Guarding Our Worship from Technological Distractions

Many people have noticed over the past several months that I now preach from sermon notes on my iPad.  That little piece of technology is a great blessing that allows me to scroll through my sermon, using my thumb on a screen, rather than shuffling papers as I used to.  Technology, when it is properly used, can be a great blessing.  I have noticed more and more people in our services using smart phones and tablets to look up scripture and even to take notes, and I see the use of technology in these ways as a blessing.

However, the wealth of information provided through such devices can also serve as a deterrent to listening and a distraction to us and to others around us when we are gathered to worship the living God.  I have had several people share with me how they see members checking Facebook, Tweeting messages, sending texts, checking e-mails, playing games, and surfing the web during our services.  Bothers and sisters, this should not ever be the case.

When we gather together on the Lord’s Day, we gather to exalt the Living God.  As Jesus said in John 4, we are to worship Him in Spirit and in truth.  Psalm 2:11 says, “Worship the LORD with reverence, and rejoice with trembling.” Psalm 29:1-2 says, “Ascribe to the LORD, O sons of the mighty, ascribe to the LORD glory and strength.  Ascribe to the LORD the glory due to His name; worship the LORD in holy array.”

Technological devices can support us in as we endeavor to worship, but they can also draw our hearts away from being attentive to Him and His Word.  I want to challenge all of us, for the sake of our own obedience as well as for the sake of our example to others, to cautiously guard ourselves from technological distractions as we gather to worship.  God deserves our greatest reverence, respect, and attentiveness.  Here are some helpful directives for us and our children.

Discipline yourself in how you use your device in worship.  Using it to pull up Scripture or to take notes is a good thing.  Limit yourself to those two pursuits.  You may hear a quote that you would like to post or tweet, or something may be said that you want to look up further information about on the internet.  Make a note to yourself to do those things later – DO NOT do them during worship.  When you do, you disengage yourself from listening and you set a poor example to those around you who see the screen on your device.  If you have difficulty avoiding Facebook, or the web, or e-mail, or games, or texting, you need to turn your device off during the service or you need to not bring it with you.  Your soul is of vastly greater importance than these earthly distractions.

As regards our children, we have seen rare cases where parents will simply hand their electronic device over to their young ones so that they can entertain themselves with a game or a video, particularly during the sermons.  Please remember that even if a child has not yet repented and believed in Christ, our goal is for them to hear the gospel and be challenged to turn to Christ.  By having them plug their minds and hearts into some form of electronic entertainment, you are encouraging them to tune out the Word of life.  Secondly, the whole goal of having our children with us in worship is to model for them and to teach them what behavior is proper in worship.  You would not come to worship and whip out a big newspaper to read while the sermon is being preached, so help guard your children from such distractive, disrespectful behavior as well.

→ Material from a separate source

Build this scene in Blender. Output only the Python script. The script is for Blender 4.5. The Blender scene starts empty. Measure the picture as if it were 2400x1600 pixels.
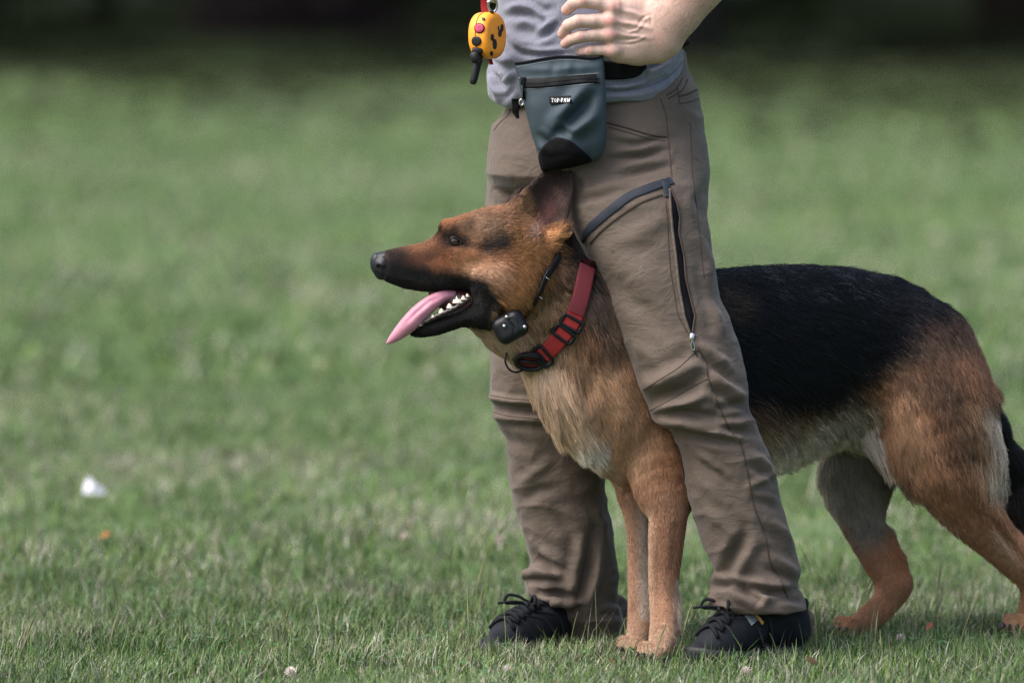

As regards our youth, they have the propensity to be much more covert in their use of technology.  A generation ago, students would pass notes during the service.  Today, they text one another.  If they were to have a world-wide contest to find the fastest typist on a miniature smart phone keyboard, I am confident it would be a teenager.  I would encourage our students to follow the advice I gave above regarding self-discipline with your phones.  I would also encourage parents to observe their students to see if they are misusing their devices during services.  What one student does often involves distracting others from worship, so it is important to intervene, perhaps by confiscating such devices during worship until self-discipline develops.

As time progresses, the use of technology in all areas of life will most certainly increase.  This is true even in church.  Hand-held devices are blessings to us in so many ways, but we must utilize them in ways that honor God, not in ways that distract us from worship our Lord, Jesus Christ.  I love you all dearly!